In: Operations Management
1) You have a business you are considering selling. There are several ways to determine the firm’s worth. Based on the following data, which method would merit you the most for your business?
•2016 annual profits were $500,000
•Your current stock is 25.00 per share
•There are 20,400 outstanding shares of stock.
•Your stock as earned $5 this past year, and
•Average net income over five years $95,000
Consider in this calculation the Price/Ratio Method, outstanding share method, and the conservative rule of thumb. Show your work for each of these methods and identify, based on your work, which method yield you the most for your business.
Data
Annual profits | $ 500,000.00 |
Current stock price (value of stock) | $ 25.00 |
Outstanding shares of stock | 20,400 |
Earning per share (EPS) | $ 5.00 |
Average net income over 5 years | $ 95,000 |
For the calculations :
Price/ Ratio method
Formula is = Value of stock / Earning per Share = (25/5) = 5
The price / Ratio method inverted with 1 returns the return expected = 1/5 = 20%
For an investor who invests one dollar in the organisation will earn a return of 20 cents for every dollar invested
Outstanding shares
With the outstanding shares we shall be able to measure the market capitalisation of the organisation . The market cap is the value of the organisation based on the number of outstanding shares multiplied by the current stock price. Here = Current stock price x outstanding shares = $ 25 x 20,400 = $510,000 .

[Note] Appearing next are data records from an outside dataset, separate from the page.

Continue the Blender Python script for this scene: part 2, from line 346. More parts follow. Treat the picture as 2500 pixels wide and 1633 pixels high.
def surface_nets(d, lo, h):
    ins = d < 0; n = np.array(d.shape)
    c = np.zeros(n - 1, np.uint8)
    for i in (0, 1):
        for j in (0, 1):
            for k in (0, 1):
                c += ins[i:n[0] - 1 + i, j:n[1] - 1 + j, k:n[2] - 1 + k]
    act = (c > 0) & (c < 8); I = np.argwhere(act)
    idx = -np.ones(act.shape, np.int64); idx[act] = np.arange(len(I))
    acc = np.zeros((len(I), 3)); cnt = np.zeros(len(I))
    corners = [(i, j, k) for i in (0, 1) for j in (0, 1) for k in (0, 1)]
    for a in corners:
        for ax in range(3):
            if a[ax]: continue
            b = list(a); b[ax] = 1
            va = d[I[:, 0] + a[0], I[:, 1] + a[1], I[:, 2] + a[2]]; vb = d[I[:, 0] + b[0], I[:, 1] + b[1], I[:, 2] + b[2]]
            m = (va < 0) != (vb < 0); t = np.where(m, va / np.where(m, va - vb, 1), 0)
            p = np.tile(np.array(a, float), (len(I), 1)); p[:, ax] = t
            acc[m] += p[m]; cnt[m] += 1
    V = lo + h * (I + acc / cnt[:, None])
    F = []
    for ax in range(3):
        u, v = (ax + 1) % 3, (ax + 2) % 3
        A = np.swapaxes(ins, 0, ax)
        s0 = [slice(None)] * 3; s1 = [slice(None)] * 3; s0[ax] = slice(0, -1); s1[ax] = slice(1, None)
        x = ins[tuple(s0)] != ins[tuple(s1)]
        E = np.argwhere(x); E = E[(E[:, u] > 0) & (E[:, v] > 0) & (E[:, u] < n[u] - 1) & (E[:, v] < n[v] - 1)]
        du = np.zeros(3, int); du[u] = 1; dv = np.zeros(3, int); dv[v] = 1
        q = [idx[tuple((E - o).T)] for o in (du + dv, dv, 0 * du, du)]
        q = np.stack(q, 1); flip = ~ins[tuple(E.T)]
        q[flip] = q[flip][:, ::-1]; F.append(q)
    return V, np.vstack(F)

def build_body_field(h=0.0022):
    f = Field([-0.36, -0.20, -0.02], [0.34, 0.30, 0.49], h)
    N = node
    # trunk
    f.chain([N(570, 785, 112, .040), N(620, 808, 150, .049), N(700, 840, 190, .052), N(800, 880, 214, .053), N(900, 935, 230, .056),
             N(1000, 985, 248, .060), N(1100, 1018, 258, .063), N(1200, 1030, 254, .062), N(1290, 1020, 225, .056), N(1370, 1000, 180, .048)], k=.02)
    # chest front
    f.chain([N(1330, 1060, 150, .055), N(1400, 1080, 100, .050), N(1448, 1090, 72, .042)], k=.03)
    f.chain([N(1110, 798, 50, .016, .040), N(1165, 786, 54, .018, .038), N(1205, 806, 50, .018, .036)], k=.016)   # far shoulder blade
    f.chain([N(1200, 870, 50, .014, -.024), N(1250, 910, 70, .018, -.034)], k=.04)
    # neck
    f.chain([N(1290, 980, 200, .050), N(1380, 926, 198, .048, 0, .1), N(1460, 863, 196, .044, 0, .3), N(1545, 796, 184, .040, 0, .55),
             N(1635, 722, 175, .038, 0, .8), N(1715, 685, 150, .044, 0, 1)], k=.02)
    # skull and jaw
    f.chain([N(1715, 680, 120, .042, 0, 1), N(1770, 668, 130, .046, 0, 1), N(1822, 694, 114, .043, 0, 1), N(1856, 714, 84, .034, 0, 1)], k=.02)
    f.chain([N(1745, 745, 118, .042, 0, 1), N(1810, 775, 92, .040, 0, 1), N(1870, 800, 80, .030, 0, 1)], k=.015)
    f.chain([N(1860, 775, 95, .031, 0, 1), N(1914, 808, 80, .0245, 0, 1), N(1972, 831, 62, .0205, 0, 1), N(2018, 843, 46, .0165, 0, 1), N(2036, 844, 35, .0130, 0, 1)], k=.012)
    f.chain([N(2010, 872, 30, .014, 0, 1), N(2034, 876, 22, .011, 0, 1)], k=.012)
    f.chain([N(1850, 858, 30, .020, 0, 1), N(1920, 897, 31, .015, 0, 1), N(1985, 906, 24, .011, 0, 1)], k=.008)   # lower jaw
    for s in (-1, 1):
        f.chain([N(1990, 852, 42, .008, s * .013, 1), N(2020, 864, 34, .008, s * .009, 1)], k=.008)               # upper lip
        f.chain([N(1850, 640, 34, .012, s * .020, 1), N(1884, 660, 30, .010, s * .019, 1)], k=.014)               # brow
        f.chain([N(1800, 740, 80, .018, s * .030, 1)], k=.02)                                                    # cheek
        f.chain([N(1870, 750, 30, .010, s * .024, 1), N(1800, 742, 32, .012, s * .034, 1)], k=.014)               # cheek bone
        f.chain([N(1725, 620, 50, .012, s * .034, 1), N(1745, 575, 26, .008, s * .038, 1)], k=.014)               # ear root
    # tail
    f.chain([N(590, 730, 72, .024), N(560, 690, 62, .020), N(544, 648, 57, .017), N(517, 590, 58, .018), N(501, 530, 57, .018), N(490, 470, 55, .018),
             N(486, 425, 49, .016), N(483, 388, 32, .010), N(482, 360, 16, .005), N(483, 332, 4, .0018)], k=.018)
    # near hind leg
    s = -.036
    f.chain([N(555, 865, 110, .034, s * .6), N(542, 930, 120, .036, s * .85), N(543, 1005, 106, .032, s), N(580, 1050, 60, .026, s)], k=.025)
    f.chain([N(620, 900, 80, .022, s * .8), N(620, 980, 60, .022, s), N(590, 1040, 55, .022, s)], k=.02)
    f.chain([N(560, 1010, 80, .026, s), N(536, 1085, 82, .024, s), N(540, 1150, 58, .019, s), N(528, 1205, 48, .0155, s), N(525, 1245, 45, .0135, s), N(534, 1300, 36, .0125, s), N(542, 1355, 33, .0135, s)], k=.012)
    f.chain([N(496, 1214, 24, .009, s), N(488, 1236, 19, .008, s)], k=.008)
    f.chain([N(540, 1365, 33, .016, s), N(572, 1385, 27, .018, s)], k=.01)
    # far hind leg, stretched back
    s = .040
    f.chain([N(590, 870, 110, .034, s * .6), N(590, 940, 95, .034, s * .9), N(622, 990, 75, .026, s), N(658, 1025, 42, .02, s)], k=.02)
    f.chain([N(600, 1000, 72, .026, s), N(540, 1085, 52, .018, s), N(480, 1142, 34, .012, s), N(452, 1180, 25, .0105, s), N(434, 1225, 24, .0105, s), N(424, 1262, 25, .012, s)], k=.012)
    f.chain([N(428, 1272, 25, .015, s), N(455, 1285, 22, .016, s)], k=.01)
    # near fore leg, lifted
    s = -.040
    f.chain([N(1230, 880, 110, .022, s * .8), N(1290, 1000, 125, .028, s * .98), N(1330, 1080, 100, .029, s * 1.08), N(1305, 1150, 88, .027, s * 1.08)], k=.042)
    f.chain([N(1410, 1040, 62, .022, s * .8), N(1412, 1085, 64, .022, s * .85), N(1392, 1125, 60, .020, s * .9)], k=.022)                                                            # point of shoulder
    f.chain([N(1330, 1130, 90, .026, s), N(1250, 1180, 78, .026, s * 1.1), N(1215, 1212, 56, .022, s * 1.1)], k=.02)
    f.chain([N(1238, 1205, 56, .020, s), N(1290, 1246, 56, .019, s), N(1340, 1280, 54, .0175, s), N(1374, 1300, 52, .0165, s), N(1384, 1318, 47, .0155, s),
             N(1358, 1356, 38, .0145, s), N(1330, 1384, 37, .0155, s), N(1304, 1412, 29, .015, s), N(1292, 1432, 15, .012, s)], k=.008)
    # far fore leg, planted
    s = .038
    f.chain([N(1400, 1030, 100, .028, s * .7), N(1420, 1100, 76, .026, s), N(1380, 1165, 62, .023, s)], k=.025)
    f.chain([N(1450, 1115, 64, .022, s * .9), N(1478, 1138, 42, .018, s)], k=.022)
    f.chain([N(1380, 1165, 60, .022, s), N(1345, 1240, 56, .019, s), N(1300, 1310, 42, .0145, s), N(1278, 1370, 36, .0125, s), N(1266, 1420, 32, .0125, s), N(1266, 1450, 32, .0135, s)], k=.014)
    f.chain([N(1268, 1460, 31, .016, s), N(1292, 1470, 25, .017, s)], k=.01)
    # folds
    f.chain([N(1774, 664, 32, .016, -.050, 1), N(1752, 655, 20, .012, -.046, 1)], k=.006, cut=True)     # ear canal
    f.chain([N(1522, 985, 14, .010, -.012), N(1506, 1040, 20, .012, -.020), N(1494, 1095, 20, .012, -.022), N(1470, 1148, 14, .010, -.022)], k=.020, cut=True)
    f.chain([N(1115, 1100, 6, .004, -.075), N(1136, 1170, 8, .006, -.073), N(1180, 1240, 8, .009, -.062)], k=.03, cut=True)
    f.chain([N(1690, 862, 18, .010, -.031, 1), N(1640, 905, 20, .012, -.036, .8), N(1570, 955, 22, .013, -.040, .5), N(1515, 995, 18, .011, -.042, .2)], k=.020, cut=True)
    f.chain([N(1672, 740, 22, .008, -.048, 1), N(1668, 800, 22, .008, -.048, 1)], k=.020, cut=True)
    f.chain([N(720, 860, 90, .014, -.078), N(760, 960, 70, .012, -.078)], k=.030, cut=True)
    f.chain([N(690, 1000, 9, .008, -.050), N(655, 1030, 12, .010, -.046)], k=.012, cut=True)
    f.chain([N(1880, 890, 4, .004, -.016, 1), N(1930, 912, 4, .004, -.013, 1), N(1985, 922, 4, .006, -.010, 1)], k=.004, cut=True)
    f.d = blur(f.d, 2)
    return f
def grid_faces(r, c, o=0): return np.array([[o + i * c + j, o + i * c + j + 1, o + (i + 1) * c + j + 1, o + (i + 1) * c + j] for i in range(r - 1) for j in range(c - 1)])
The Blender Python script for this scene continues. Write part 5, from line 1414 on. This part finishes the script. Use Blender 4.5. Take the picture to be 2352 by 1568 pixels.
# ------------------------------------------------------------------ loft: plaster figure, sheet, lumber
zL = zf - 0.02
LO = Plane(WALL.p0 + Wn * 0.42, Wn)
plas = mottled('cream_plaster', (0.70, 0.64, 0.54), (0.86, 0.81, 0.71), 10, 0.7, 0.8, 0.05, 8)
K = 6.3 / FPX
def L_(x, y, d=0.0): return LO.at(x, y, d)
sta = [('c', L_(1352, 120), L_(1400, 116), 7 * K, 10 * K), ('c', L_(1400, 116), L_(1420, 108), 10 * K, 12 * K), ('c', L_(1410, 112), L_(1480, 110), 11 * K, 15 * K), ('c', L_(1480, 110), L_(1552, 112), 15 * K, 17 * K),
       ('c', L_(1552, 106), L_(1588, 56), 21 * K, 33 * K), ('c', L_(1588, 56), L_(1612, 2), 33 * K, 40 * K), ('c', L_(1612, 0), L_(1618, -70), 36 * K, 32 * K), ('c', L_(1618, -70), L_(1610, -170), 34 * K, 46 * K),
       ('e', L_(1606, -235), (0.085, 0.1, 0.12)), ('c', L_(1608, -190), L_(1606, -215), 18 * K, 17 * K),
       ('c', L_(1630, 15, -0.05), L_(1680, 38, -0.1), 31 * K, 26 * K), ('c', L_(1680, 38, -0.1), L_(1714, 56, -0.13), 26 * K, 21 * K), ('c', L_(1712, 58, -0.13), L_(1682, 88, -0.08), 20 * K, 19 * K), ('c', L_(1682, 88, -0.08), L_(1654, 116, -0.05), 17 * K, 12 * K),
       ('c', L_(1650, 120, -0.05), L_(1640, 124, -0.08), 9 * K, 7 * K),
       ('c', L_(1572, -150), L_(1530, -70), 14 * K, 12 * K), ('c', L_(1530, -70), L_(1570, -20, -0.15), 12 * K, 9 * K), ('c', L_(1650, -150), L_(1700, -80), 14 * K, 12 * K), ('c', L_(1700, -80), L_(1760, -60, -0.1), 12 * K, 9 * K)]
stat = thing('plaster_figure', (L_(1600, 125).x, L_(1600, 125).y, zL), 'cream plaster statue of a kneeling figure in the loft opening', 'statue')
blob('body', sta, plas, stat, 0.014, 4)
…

The outstanding share can provide us with the perceived market value of the organisation.
The conservative rule of thumb is the method which is a ball park based on the current value , Here we could assume that the company will continue to obtain income as per the average income it has attained over the last 5 years. So , we could assume that the organisation would continue to make $95,000 a year .
Based on the above , The proposal to the prospective buyer could be a combination of the above factors . The company has a value of roughly half a million dollars and is able to produce income to the tune of $100K a year with the profit margin of 20% leading to a profit of roughly $20,000 Year on year. The same combination along with other factors such as assets owned by the company and the prospective market expansion could be used to negotiate on the price to be obtained for the sale of the business.